#### [Source data]
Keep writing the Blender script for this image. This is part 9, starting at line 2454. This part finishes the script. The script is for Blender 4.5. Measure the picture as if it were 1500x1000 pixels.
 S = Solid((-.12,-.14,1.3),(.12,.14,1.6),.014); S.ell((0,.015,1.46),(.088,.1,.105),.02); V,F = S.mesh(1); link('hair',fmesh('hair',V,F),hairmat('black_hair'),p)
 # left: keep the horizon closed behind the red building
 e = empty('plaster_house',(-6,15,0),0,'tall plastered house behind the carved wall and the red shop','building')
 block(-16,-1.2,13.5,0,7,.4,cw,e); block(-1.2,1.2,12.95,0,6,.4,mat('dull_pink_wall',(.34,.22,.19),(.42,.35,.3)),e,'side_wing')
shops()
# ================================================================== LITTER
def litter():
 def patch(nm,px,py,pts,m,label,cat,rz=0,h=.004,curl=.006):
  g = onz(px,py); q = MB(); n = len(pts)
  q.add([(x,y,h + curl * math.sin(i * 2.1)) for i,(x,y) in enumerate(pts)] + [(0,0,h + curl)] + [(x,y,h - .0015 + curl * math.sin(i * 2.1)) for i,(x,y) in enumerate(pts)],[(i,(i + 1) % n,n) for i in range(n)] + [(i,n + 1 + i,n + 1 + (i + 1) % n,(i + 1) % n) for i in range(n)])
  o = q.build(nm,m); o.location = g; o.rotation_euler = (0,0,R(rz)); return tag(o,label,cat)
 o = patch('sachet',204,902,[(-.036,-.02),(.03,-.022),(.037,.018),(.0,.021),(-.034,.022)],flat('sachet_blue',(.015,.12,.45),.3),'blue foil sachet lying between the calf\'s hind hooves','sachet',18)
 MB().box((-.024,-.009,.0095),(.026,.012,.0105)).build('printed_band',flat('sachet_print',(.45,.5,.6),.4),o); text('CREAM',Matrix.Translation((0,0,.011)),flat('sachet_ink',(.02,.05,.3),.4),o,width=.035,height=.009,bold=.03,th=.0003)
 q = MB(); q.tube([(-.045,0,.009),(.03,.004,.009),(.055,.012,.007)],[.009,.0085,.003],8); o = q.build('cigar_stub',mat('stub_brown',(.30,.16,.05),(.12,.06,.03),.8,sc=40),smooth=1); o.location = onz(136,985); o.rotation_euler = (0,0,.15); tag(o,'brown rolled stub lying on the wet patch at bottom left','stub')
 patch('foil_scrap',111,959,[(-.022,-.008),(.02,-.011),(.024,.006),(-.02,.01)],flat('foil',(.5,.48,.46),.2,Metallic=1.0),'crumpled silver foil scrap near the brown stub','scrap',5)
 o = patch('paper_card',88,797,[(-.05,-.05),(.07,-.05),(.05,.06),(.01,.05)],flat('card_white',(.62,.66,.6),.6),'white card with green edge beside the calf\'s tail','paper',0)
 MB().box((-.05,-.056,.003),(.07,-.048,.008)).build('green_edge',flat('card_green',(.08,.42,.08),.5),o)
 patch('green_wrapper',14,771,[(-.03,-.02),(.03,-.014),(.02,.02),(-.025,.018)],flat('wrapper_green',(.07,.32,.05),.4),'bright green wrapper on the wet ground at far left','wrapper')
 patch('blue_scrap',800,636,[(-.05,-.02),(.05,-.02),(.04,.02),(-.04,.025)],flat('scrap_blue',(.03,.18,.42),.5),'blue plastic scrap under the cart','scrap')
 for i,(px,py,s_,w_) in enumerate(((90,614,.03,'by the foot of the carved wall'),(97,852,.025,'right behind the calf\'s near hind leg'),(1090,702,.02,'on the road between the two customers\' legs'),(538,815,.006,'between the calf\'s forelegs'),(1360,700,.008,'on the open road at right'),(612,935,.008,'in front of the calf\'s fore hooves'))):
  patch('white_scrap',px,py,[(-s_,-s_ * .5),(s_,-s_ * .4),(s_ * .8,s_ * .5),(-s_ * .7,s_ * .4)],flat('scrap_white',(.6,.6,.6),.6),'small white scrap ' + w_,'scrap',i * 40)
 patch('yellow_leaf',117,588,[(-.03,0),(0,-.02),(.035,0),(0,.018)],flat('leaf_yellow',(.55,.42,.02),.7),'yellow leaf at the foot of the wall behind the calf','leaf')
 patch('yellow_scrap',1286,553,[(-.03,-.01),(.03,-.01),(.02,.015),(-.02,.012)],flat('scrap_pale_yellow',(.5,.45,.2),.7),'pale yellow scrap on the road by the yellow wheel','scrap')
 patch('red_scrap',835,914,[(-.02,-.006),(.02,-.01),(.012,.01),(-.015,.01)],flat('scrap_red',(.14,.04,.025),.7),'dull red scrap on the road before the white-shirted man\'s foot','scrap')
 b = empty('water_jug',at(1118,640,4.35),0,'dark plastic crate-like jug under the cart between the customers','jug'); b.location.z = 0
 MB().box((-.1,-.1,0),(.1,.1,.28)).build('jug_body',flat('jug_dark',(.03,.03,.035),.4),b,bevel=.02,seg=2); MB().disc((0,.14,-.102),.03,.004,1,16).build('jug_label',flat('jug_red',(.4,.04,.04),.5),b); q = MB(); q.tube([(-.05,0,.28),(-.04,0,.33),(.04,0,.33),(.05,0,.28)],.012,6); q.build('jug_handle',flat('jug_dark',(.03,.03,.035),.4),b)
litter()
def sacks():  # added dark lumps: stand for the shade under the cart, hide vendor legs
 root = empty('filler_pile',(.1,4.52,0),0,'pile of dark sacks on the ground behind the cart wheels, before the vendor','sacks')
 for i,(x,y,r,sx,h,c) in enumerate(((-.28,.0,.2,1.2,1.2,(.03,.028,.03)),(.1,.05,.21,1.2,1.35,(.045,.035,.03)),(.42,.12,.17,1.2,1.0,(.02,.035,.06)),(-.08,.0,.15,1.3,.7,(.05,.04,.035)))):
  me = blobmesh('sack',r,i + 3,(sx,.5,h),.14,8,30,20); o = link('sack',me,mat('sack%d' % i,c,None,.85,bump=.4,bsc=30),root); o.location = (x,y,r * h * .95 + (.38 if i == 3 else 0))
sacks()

#### [Exercise task]
Using the listing above, reproduce each line without omission.

#### [Reply]
Keep writing the Blender script for this image. This is part 9, starting at line 2454. This part finishes the script. The script is for Blender 4.5. Measure the picture as if it were 1500x1000 pixels.
 S = Solid((-.12,-.14,1.3),(.12,.14,1.6),.014); S.ell((0,.015,1.46),(.088,.1,.105),.02); V,F = S.mesh(1); link('hair',fmesh('hair',V,F),hairmat('black_hair'),p)
 # left: keep the horizon closed behind the red building
 e = empty('plaster_house',(-6,15,0),0,'tall plastered house behind the carved wall and the red shop','building')
 block(-16,-1.2,13.5,0,7,.4,cw,e); block(-1.2,1.2,12.95,0,6,.4,mat('dull_pink_wall',(.34,.22,.19),(.42,.35,.3)),e,'side_wing')
shops()
# ================================================================== LITTER
def litter():
 def patch(nm,px,py,pts,m,label,cat,rz=0,h=.004,curl=.006):
  g = onz(px,py); q = MB(); n = len(pts)
  q.add([(x,y,h + curl * math.sin(i * 2.1)) for i,(x,y) in enumerate(pts)] + [(0,0,h + curl)] + [(x,y,h - .0015 + curl * math.sin(i * 2.1)) for i,(x,y) in enumerate(pts)],[(i,(i + 1) % n,n) for i in range(n)] + [(i,n + 1 + i,n + 1 + (i + 1) % n,(i + 1) % n) for i in range(n)])
  o = q.build(nm,m); o.location = g; o.rotation_euler = (0,0,R(rz)); return tag(o,label,cat)
 o = patch('sachet',204,902,[(-.036,-.02),(.03,-.022),(.037,.018),(.0,.021),(-.034,.022)],flat('sachet_blue',(.015,.12,.45),.3),'blue foil sachet lying between the calf\'s hind hooves','sachet',18)
 MB().box((-.024,-.009,.0095),(.026,.012,.0105)).build('printed_band',flat('sachet_print',(.45,.5,.6),.4),o); text('CREAM',Matrix.Translation((0,0,.011)),flat('sachet_ink',(.02,.05,.3),.4),o,width=.035,height=.009,bold=.03,th=.0003)
 q = MB(); q.tube([(-.045,0,.009),(.03,.004,.009),(.055,.012,.007)],[.009,.0085,.003],8); o = q.build('cigar_stub',mat('stub_brown',(.30,.16,.05),(.12,.06,.03),.8,sc=40),smooth=1); o.location = onz(136,985); o.rotation_euler = (0,0,.15); tag(o,'brown rolled stub lying on the wet patch at bottom left','stub')
 patch('foil_scrap',111,959,[(-.022,-.008),(.02,-.011),(.024,.006),(-.02,.01)],flat('foil',(.5,.48,.46),.2,Metallic=1.0),'crumpled silver foil scrap near the brown stub','scrap',5)
 o = patch('paper_card',88,797,[(-.05,-.05),(.07,-.05),(.05,.06),(.01,.05)],flat('card_white',(.62,.66,.6),.6),'white card with green edge beside the calf\'s tail','paper',0)
 MB().box((-.05,-.056,.003),(.07,-.048,.008)).build('green_edge',flat('card_green',(.08,.42,.08),.5),o)
 patch('green_wrapper',14,771,[(-.03,-.02),(.03,-.014),(.02,.02),(-.025,.018)],flat('wrapper_green',(.07,.32,.05),.4),'bright green wrapper on the wet ground at far left','wrapper')
 patch('blue_scrap',800,636,[(-.05,-.02),(.05,-.02),(.04,.02),(-.04,.025)],flat('scrap_blue',(.03,.18,.42),.5),'blue plastic scrap under the cart','scrap')
 for i,(px,py,s_,w_) in enumerate(((90,614,.03,'by the foot of the carved wall'),(97,852,.025,'right behind the calf\'s near hind leg'),(1090,702,.02,'on the road between the two customers\' legs'),(538,815,.006,'between the calf\'s forelegs'),(1360,700,.008,'on the open road at right'),(612,935,.008,'in front of the calf\'s fore hooves'))):
  patch('white_scrap',px,py,[(-s_,-s_ * .5),(s_,-s_ * .4),(s_ * .8,s_ * .5),(-s_ * .7,s_ * .4)],flat('scrap_white',(.6,.6,.6),.6),'small white scrap ' + w_,'scrap',i * 40)
 patch('yellow_leaf',117,588,[(-.03,0),(0,-.02),(.035,0),(0,.018)],flat('leaf_yellow',(.55,.42,.02),.7),'yellow leaf at the foot of the wall behind the calf','leaf')
 patch('yellow_scrap',1286,553,[(-.03,-.01),(.03,-.01),(.02,.015),(-.02,.012)],flat('scrap_pale_yellow',(.5,.45,.2),.7),'pale yellow scrap on the road by the yellow wheel','scrap')
 patch('red_scrap',835,914,[(-.02,-.006),(.02,-.01),(.012,.01),(-.015,.01)],flat('scrap_red',(.14,.04,.025),.7),'dull red scrap on the road before the white-shirted man\'s foot','scrap')
 b = empty('water_jug',at(1118,640,4.35),0,'dark plastic crate-like jug under the cart between the customers','jug'); b.location.z = 0
 MB().box((-.1,-.1,0),(.1,.1,.28)).build('jug_body',flat('jug_dark',(.03,.03,.035),.4),b,bevel=.02,seg=2); MB().disc((0,.14,-.102),.03,.004,1,16).build('jug_label',flat('jug_red',(.4,.04,.04),.5),b); q = MB(); q.tube([(-.05,0,.28),(-.04,0,.33),(.04,0,.33),(.05,0,.28)],.012,6); q.build('jug_handle',flat('jug_dark',(.03,.03,.035),.4),b)
litter()
def sacks():  # added dark lumps: stand for the shade under the cart, hide vendor legs
 root = empty('filler_pile',(.1,4.52,0),0,'pile of dark sacks on the ground behind the cart wheels, before the vendor','sacks')
 for i,(x,y,r,sx,h,c) in enumerate(((-.28,.0,.2,1.2,1.2,(.03,.028,.03)),(.1,.05,.21,1.2,1.35,(.045,.035,.03)),(.42,.12,.17,1.2,1.0,(.02,.035,.06)),(-.08,.0,.15,1.3,.7,(.05,.04,.035)))):
  me = blobmesh('sack',r,i + 3,(sx,.5,h),.14,8,30,20); o = link('sack',me,mat('sack%d' % i,c,None,.85,bump=.4,bsc=30),root); o.location = (x,y,r * h * .95 + (.38 if i == 3 else 0))
sacks()